AVAILABLE DATA:

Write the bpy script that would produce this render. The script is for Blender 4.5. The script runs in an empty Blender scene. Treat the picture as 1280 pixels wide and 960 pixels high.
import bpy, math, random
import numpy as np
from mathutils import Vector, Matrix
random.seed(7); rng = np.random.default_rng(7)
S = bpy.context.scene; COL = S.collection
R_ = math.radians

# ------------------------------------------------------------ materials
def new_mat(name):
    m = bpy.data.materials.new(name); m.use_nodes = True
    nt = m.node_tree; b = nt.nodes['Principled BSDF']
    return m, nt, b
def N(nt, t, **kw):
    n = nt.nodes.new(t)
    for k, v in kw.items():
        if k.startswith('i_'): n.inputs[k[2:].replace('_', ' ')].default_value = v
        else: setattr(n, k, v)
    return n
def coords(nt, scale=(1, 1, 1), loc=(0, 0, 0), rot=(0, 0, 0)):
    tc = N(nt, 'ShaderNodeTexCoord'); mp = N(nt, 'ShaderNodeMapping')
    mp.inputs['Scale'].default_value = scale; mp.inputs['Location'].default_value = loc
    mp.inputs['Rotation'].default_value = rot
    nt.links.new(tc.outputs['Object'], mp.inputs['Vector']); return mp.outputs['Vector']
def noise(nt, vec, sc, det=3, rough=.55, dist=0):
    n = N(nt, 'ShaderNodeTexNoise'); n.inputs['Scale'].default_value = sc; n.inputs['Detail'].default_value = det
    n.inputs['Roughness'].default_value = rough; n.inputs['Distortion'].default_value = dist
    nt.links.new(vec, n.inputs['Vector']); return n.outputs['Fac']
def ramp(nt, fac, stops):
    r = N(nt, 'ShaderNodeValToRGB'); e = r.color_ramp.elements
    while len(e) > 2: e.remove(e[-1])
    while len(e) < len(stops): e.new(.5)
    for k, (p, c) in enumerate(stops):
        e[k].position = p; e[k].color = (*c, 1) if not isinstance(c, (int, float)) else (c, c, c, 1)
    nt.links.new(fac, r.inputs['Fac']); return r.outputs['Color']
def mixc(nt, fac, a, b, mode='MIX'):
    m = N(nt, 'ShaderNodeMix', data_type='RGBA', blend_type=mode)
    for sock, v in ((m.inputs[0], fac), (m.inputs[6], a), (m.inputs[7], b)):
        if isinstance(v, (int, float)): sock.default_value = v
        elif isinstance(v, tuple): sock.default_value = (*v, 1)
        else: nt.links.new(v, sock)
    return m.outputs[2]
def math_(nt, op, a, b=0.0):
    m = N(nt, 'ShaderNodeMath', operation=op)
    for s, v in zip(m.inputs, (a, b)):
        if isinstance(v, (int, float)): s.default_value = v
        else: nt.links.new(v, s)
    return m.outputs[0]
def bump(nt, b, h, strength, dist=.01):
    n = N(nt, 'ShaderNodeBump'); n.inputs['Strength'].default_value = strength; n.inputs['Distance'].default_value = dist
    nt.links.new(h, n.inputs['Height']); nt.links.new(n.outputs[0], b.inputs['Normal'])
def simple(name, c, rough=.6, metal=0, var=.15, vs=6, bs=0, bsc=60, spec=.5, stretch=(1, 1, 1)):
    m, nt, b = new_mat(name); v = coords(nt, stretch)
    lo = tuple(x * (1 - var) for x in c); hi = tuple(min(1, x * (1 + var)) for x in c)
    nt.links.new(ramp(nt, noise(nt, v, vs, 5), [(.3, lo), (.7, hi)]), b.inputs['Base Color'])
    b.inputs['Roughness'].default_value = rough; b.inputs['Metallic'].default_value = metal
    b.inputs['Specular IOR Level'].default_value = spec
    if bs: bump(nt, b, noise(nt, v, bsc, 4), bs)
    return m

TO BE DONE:
Starting at the first line of the material above, reproduce each line exactly up to and including the line with "R_ = math.radians".

TASK RESPONSE:
Write the bpy script that would produce this render. The script is for Blender 4.5. The script runs in an empty Blender scene. Treat the picture as 1280 pixels wide and 960 pixels high.
import bpy, math, random
import numpy as np
from mathutils import Vector, Matrix
random.seed(7); rng = np.random.default_rng(7)
S = bpy.context.scene; COL = S.collection
R_ = math.radians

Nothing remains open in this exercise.